I desire so much to understand, really understand, what my life is about – what it is that I am called to do on this earth. It seems so hidden from me. Sometimes I feel like I am on the brink of understanding. I get a tiny glimmer, and a sliveriest bit of meaning, and then it’s gone and I am back to my usual restless self, sighing and impatient.

**

My candidacy director has given me a book about the Catholic faith to make sure I know the basics before beginning the novitiate next year (although frankly each sentence of ‘the basics’ is a world of theology unto itself). For someone who has gone to Mass quite regularly throughout her life, and went to Catholic school, I am realizing that there is a whole lot I don’t know about the Catholic faith. I was probably taught more than I recall, but I can’t seem to retrieve that information from my memory banks!

Happily, this means I’ve had plenty of “eureka!” moments as I have been reading. And no doubt this is helping me along the road to understanding myself better (and my restlessness), understanding Jesus (and God) better, and opening me up to understand what it is I am called to do in this life. These passages have been roaming around in my mind for the past few weeks:

“Again, let us remind ourselves, Jesus was not putting on an act, or doing something extra. He was merely acting as a creature should act. He was simply open to the ever-present gift of his Father’s love. He let it enter and empower his every thought, feeling, word and action. It was what kept him alive: ‘Doing the will of him who sent me…is my food’ (John 4:34).

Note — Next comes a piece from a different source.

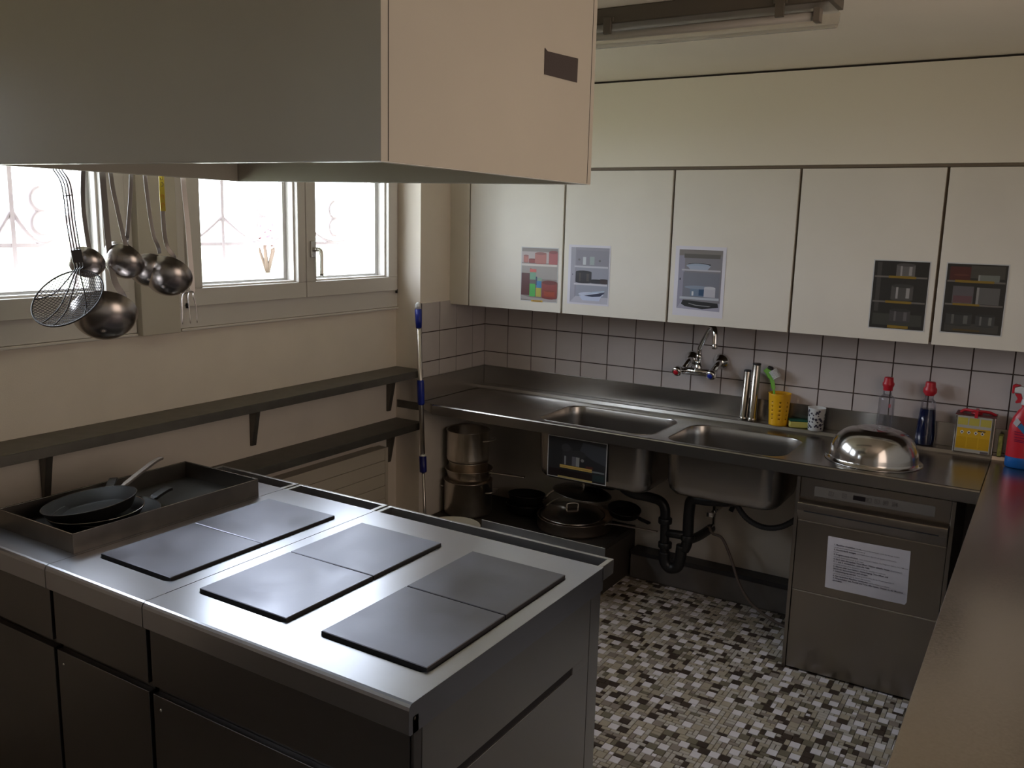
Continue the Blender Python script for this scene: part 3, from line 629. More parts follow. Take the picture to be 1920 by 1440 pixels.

But if Jesus is already the perfect loving child of the Father, why did he have to die?

Because giving up one’s life is the total gift. Anything else would be less than perfect. There is nothing greater to give than life.

So Jesus had to give up his life because there was no greater way he could show his love of the Father. He had to give up his life because anything else would have been a lesser gift, and he wanted to do the perfect human thing.

But there is another reason Jesus had to die. He came to a world lost in sin. How could he save the world? By showing it how God acts in the face of hatred. God refuses to be vindictive. He wants no pound of flesh. He wants only to forgive, to heal, to reconcile.”

****

“No wonder we shy away from the cross. Our problem is not that it is painful, but that it is too great a sign of love. We do not love that way, and we are embarrassed when God does.

Our life of faith, it would seem, is a gradual coming to accept the unbelievable tenderness of God.

– Leonard Foley, OFM. Believing in Jesus: A Popular Overview of the Catholic Faith.

*******

My mind has also been taken up with thoughts of seeing friends and coworkers when I am in Ottawa this week. I am really looking forward to spending time with people I love and miss.